British Right Flank - Beyond Jacobite Left Flank
The red coats are swinging inwards to the center to flank the Jacobite left. Jacobites are off image above right. Exquisite Highland croft from the collection of Der Alte Fritz made by HG Walls.

Jacobite Right Flank - British Left Flank
Jacobite clans surged from a wooded ridge along the bottom of the image into and pushing back the British first line. Some red coats held out in the other Highland croft structures with walled enclosure till the end.

 Jacobite Left Flank - British Right Flank
We move in for a closer look. Red coats on the left are also being pushed black with more trouble coming toward their rear. Other Jacobites surge into the next red coat line of infantry throwing everything into confusion.Jacobites were from the collection of Der Alte Fritz.

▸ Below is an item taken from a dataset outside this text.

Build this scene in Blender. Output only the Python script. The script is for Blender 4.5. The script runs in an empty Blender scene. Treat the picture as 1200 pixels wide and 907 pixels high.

The high water mark of the Jacobite Tide reminiscent of Picket's Charge in 1863.
Closing Remarks
1. So much can be said. I hope others find time to post remarks and photos too.
2. There were many mostly SYW 18th C. games, a good number of vendors and a lot of happy attendees.
3. Prodigious thanks for Randy Frye who managed the weekend and to all game judges too.
4. Thank everyone for attending this almost family gathering.
5. remarks welcome below.


  1. Thanks for posting Bill. It truly is a great small convention and when I've attended I found the companionship of the gamers excellent. It looks like a good time was had by all.

  2. Thanks Bill for hosting the Jacobite game. It was my 1st time playing the 45 and really enjoyed it. Plus I had the pleasure of being on your side in the India game also.

  3. Thanks for running the game, Bill. It says something that even though I rarely play games at conventions, I found myself participating in both your Jacobite and Jim's Rev War ones. Credit to you both for helping to make them enjoyable experiences.

  4. Hi Earl, Frank and Curt,
    Thank you very much for taking the time to compose your kind remarks above. I appreciate these a lot and look forward to gaming with you all again soon.

  5. Thanks for sharing your thoughts and photos. I'm sure you had a good time -- wish I had been there.